Discrètement, sans dogmatiser, Alan Stivell continue d’offrir ce qui manque tant à l’Europe dénaturée d’aujourd’hui : un onirisme sans retour, une magie d’irréalité baignée de chants d’oiseaux et d’accords de harpe, d’odes à la nature, aux saisons et au temps qui passe. On ne comprend pas le breton, encore moins le japonais qui s’invite ici pour dire des haïkus, qu’importe, ne pas comprendre peut aussi faire partie de ce rêve de sons et d’impressions dont l’intention première est la renaissance de l’esprit de poésie.

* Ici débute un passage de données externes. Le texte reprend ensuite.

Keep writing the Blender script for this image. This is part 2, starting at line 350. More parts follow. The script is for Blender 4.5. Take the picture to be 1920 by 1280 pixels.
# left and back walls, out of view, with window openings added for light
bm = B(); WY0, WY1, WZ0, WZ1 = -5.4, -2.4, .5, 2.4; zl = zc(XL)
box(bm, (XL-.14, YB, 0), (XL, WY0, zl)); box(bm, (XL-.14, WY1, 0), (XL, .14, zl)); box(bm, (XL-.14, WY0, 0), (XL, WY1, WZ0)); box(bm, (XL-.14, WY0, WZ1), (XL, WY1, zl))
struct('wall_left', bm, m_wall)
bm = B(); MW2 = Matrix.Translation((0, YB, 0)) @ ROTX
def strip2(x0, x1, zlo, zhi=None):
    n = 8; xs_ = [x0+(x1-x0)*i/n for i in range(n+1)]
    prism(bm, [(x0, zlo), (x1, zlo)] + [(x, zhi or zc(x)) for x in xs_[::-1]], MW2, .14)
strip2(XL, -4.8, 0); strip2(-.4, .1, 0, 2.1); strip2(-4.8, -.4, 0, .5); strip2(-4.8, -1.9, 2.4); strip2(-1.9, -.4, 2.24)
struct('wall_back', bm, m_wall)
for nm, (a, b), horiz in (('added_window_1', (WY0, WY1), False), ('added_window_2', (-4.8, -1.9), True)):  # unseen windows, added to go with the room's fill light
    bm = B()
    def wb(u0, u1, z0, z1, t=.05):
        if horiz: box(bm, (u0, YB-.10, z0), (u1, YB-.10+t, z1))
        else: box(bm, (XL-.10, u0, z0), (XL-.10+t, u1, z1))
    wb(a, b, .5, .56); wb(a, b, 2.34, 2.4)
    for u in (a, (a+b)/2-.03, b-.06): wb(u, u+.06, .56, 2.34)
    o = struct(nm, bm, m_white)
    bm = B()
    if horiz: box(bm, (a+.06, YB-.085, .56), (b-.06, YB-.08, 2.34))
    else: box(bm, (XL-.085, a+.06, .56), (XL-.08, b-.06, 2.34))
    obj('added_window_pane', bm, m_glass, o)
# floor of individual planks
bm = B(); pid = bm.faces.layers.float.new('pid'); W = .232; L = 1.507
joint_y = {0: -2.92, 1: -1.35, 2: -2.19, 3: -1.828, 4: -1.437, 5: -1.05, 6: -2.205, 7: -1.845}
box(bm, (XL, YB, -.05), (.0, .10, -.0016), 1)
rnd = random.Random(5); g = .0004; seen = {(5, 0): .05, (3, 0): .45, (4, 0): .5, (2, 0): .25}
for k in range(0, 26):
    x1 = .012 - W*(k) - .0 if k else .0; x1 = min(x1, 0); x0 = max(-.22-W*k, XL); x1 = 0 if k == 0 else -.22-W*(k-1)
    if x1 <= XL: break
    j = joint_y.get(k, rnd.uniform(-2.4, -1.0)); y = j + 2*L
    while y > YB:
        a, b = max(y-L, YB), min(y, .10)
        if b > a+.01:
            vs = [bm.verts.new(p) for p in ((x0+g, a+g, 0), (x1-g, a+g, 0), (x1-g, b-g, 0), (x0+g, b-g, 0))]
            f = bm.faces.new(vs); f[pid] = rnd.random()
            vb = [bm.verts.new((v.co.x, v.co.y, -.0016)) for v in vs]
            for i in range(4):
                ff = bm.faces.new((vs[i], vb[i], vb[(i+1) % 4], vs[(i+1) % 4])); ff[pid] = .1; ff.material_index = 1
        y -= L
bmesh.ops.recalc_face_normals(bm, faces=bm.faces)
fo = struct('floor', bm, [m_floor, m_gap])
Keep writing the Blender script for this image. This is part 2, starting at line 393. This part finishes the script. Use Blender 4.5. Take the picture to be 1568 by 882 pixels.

Dorantes & Renaud Garcia-Fons

Paseo a dos

Attaché pour toujours à un territoire, l’Andalousie, et à une communauté, les Gitans, le flamenco n’en est pas moins un langage universel dont tout instrument peut s’emparer, pourvu que soit respectées les règles du compás (métrique et pulsation). Contrebassiste virtuose et voyageur, Renaud Garcia-Fons les connaît assez pour savoir tirer de leur application sa propre liberté, son propre cante. Sa rencontre avec le pianiste Dorantes , neveu du cantaor El Lebrijano élevé dans la tradition de Lebrija donne naissance à un disque plein de splendeurs (sublime malagueña), gorgé d’un flamenco au lyrisme bouleversant.

Mísia

Para Amália

Pour toute fadista, Amália Rodrigues demeure la grande, l’inconsolable Reine, la référence monumentale vers laquelle il faut nécessairement, un jour ou l’autre, porter son regard. Connue pour ses goûts modernistes, Mísia a opté pour une instrumentation minimale, le piano seulement par endroits, les guitares portugaises en d’autres, afin de restituer, en un double-album, l’essence de cet au-delà de tristesse, de cette noire tendresse, de cette délicate obscurité qui hantait Amália. Avec courage, elle s’en remet à sa voix, et c’est une magnifique mise à nu, un éblouissement pour l’auditeur, qui (re)découvre soudain quatorze de ses titres, auxquels s’ajoutent quatre pièces nouvelles.

Sirba Octet

Tantz !

Venus du classique, les musiciens du Sirba Octet ont envoyé valser pupitres et partitions pour se jeter dans un tourbillon de danses et de fêtes balkaniques, sans pour autant se défaire de de leurs manières policées. Et c’est justement ce qui fait le charme de Tantz ! Les cavalcades du cymbalum tzigane, les hoquets de la clarinette ashkénaze, les éclats de rire des violons et le gros bourdon dégingandé de la contrebasse y sont interprétés comme musique de chambre, fantaisie de salon, distraction où passe l’intense folie irrémédiablement nostalgique de l’Europe de l’Est.

Randi Tytingvåg

Steady-going

Comme Kristin Asbjørnsen et Solveig Slettahjell,Randi Tytingvåg ne craint pas de s’écarter du folk norvégien pour prendre le large dans les grands espaces américains, accompagnée seulement de deux cow-boys scandinaves. Au reste, la langue et les lieux comptent peu dans ce Steady-going si joliment épuré : Randi peut chanter Friedrich Hollaender en allemand, reprendre des rengaines comme Que sera sera ou se confronter à Joni Mitchell et Gillian Welch – à qui on pense si souvent en l’entendant –, elle garde toujours la même aisance modeste, la même assurance. C’est un album qui tient chaud, enregistré live dans une pièce qui, à l’évidence, devait sentir bon le bois tendre.

Elina Duni Quartet

Dallëndyshe

Si Dallëndyshe (“hirondelle” en albanais) désigne un des airs repris par Elena Duni , il pourrait aussi bien l’évoquer elle-même, chanteuse aérienne et migratrice établie en Suisse mais qui a arpenté de nombreuses fois les Balkans pour se mettre à l’écoute de leurs traditions musicales. Qu’elles viennent du Kosovo ou d’Albanie, aient été conçues par des Arvanites ou des Arbëresh, les mélodies ici mêlées à un jazz délivré de la pesanteur sont d’une beauté à la fois populaire et religieuse, intemporelles et contemporaines, très pures et sensuelles.